Let's get back to our training roots!

"Battle focus is the process used by commanders to direct the training of the force toward the priority wartime mission. The results of the process are the identification of critical tasks and training objectives required by their wartime mission(s). Battle focus sets the stage for units to train as they intend to fight. It is founded on the principle that all training must relate to the wartime mission, thereby giving the organization a shared direction. Battle focus serves as the focal point for planning, resourcing, executing, and evaluating training."
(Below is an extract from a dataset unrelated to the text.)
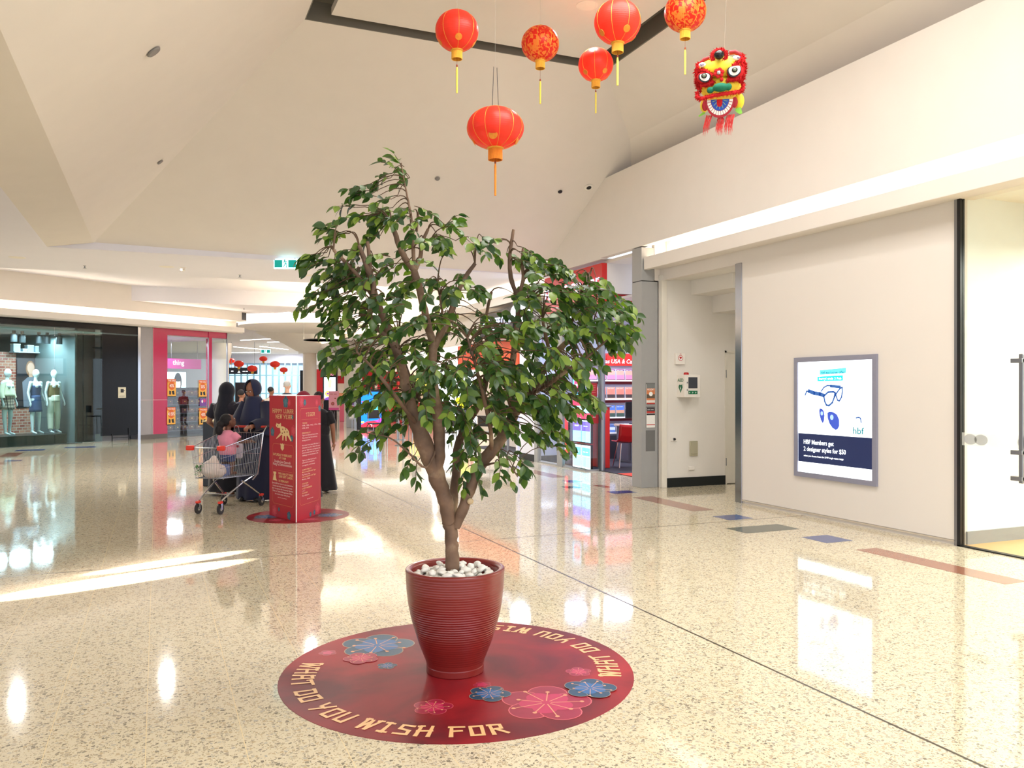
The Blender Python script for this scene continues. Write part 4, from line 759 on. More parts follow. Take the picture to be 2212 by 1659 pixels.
# ================================================================ FAR CONCOURSE
def cf(name, label, cat, px, py, t, group=None, kind=None):
    o = thing(name, label, cat, at(px, py, t), -YAW, group)
    if kind: o['kind'] = kind
    return o
def cfb(px0, px1, py0, py1, t): return (px1 - px0) / 2 * t / F, (py1 - py0) * t / F     # half width, height
CFM = lambda px, t: Matrix.Translation(at(px, HY, t) - Vector((0, 0, H))) @ Matrix.Rotation(-YAW, 4, 'Z')
def FY(t): return HY + F * H / t
def panel(name, label, cat, px0, px1, py0, py1, t, m, dep=.06, part='board', ground=False, group=None):
    if ground: py1 = FY(t)
    o = cf(name, label, cat, (px0 + px1) / 2, py1, t, group); w, h = cfb(px0, px1, py0, py1, t)
    if ground: o.location.z = 0
    MB().bev(-w, w, 0, dep, 0, h, min(.01, dep / 5)).build(part, m, o); return o, w, h, Fr((0, -.001, 0), (1, 0, 0), (0, 0, 1))
def wallcf(name, px0, px1, z0, z1, t, m, dep=.1, kind='structure'):
    q = MB(); w = (px1 - px0) / 2 * t / F; q.box(-w, w, 0, dep, z0, z1, CFM((px0 + px1) / 2, t)); return struct(name, q, m)
# glazed entrance at the end: posts, head and glass; daylight comes from outside
TE = 62
wallcf('wall_far_head', 470, 700, 3.35, 4.1, TE, mat('cool_white_wall')); wallcf('wall_far_side', 655, 720, 0, 4.1, TE - .3, mat('cool_white_wall'))
q = MB(); w = 95 * TE / F
for i in range(15):
    x = -w + 2 * w * i / 14; q.box(x - .05, x + .05, -.02, .08, 0, 3.35, CFM(575, TE))
for z in (0, 1.05, 2.4): q.box(-w, w, -.01, .07, z, z + .08, CFM(575, TE))
struct('window_2', q, mat('teal_frame', (150, 196, 210), .4))
q = MB(); q.box(-w, w, .03, .04, 0, 3.35, CFM(575, TE)); o = q.build('window_far_glass', glass('blue_glass', (220, 238, 250), .03)); o['kind'] = 'structure'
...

--All ARTEP Manuals, page 1-2, para 1-5

This is a very simple but direct description from an ARTEP manual. These manuals are essentially the bedrock on which the Army lays the foundation for lethality on the modern battlefield. "Train as we fight" is not a new concept. However, it would seem to be foreign or quite rare given the trends that consistently surface on any given rotation at a CTC. These events may signal a potentially deadly epidemic of not adhering to published training standards. The road to healing lies in the basic training principles found in ARTEP manuals:

  • Train as you fight! Units fight as they are trained. Soldiers and units must perform to established standards that are enforced by leaders.

  • Make leaders the primary trainers. Leader involvement is essential to training and battlefield success.

  • Train using Army doctrine. The leader is expected to know and train in accordance with Army doctrine. Mission training plans (MTPs) and supporting materials conform to Army doctrine.

  • Use performance-oriented training. Units become efficient in the performance of critical tasks and missions by practicing them. Soldiers learn by doing. A unit's training must involve performance of tasks with coaching and critiquing by the leaders as part of after-action reviews (AARs).

  • Use mission-oriented training. Training must ensure critical wartime mission proficiency.

  • Train to sustain proficiency. The cornerstone of the ARTEP is the concept of sustaining proficiency. The unit must be prepared to go to war on short notice. To sustain proficiency, the unit must train-evaluate-train.

  • Train to challenge. Challenging training builds competence and confidence by developing and honing skills. It inspires excellence by fostering initiative, enthusiasm, and eagerness to learn.

  • Train to fight and support as a combined arms and services team. Combined arms proficiency develops only when teams are habitually associated in training exercises. Cross attachment of units and routine employment of the full spectrum of combat, combat support, and combat service support functions must be regularly practiced.

The only way to maintain a combat-ready force, given adequate training funds or not, is to train it to be just that: a combat ready force.